> [GIVEN TASK]
Restate the whole of the material. Keep every word, and drop the pictures.

> [MATERIAL PROVIDED]
--------------------
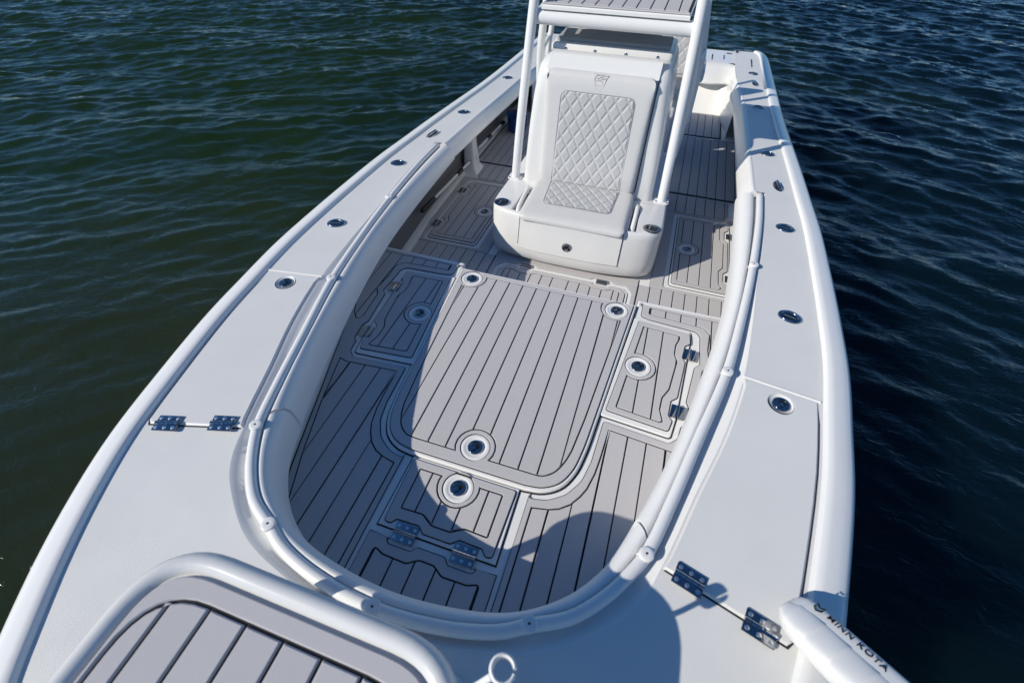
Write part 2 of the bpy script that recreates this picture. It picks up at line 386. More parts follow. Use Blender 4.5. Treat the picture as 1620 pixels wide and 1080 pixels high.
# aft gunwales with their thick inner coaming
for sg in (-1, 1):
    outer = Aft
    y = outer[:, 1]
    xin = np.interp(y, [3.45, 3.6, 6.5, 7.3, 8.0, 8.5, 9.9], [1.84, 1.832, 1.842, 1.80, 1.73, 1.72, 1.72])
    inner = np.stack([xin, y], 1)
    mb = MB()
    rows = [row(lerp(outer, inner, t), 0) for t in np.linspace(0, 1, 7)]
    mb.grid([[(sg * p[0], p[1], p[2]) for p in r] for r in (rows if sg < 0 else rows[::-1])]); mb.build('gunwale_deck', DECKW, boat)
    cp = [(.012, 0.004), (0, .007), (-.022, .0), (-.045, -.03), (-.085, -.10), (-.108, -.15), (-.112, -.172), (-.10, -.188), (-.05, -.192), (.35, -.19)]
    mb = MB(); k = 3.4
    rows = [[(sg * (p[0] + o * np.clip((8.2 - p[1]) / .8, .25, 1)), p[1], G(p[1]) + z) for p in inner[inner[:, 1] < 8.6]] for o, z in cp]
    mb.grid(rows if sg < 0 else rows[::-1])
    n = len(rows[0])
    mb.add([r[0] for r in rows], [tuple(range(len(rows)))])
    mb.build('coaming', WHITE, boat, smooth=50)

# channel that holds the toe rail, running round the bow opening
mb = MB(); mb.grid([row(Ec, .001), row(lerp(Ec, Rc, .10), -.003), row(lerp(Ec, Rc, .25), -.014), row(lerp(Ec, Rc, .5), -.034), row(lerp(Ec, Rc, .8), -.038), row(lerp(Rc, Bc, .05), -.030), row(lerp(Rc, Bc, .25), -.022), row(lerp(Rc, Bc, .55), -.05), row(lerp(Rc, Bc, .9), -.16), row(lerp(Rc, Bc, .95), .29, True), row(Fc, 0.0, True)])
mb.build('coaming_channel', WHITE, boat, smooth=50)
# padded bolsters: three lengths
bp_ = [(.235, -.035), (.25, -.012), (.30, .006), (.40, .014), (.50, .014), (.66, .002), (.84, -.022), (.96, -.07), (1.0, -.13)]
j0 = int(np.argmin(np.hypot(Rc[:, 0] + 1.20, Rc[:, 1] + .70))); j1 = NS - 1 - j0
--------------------
> [SOLUTION]
Write part 2 of the bpy script that recreates this picture. It picks up at line 386. More parts follow. Use Blender 4.5. Treat the picture as 1620 pixels wide and 1080 pixels high.
# aft gunwales with their thick inner coaming
for sg in (-1, 1):
    outer = Aft
    y = outer[:, 1]
    xin = np.interp(y, [3.45, 3.6, 6.5, 7.3, 8.0, 8.5, 9.9], [1.84, 1.832, 1.842, 1.80, 1.73, 1.72, 1.72])
    inner = np.stack([xin, y], 1)
    mb = MB()
    rows = [row(lerp(outer, inner, t), 0) for t in np.linspace(0, 1, 7)]
    mb.grid([[(sg * p[0], p[1], p[2]) for p in r] for r in (rows if sg < 0 else rows[::-1])]); mb.build('gunwale_deck', DECKW, boat)
    cp = [(.012, 0.004), (0, .007), (-.022, .0), (-.045, -.03), (-.085, -.10), (-.108, -.15), (-.112, -.172), (-.10, -.188), (-.05, -.192), (.35, -.19)]
    mb = MB(); k = 3.4
    rows = [[(sg * (p[0] + o * np.clip((8.2 - p[1]) / .8, .25, 1)), p[1], G(p[1]) + z) for p in inner[inner[:, 1] < 8.6]] for o, z in cp]
    mb.grid(rows if sg < 0 else rows[::-1])
    n = len(rows[0])
    mb.add([r[0] for r in rows], [tuple(range(len(rows)))])
    mb.build('coaming', WHITE, boat, smooth=50)

# channel that holds the toe rail, running round the bow opening
mb = MB(); mb.grid([row(Ec, .001), row(lerp(Ec, Rc, .10), -.003), row(lerp(Ec, Rc, .25), -.014), row(lerp(Ec, Rc, .5), -.034), row(lerp(Ec, Rc, .8), -.038), row(lerp(Rc, Bc, .05), -.030), row(lerp(Rc, Bc, .25), -.022), row(lerp(Rc, Bc, .55), -.05), row(lerp(Rc, Bc, .9), -.16), row(lerp(Rc, Bc, .95), .29, True), row(Fc, 0.0, True)])
mb.build('coaming_channel', WHITE, boat, smooth=50)
# padded bolsters: three lengths
bp_ = [(.235, -.035), (.25, -.012), (.30, .006), (.40, .014), (.50, .014), (.66, .002), (.84, -.022), (.96, -.07), (1.0, -.13)]
j0 = int(np.argmin(np.hypot(Rc[:, 0] + 1.20, Rc[:, 1] + .70))); j1 = NS - 1 - j0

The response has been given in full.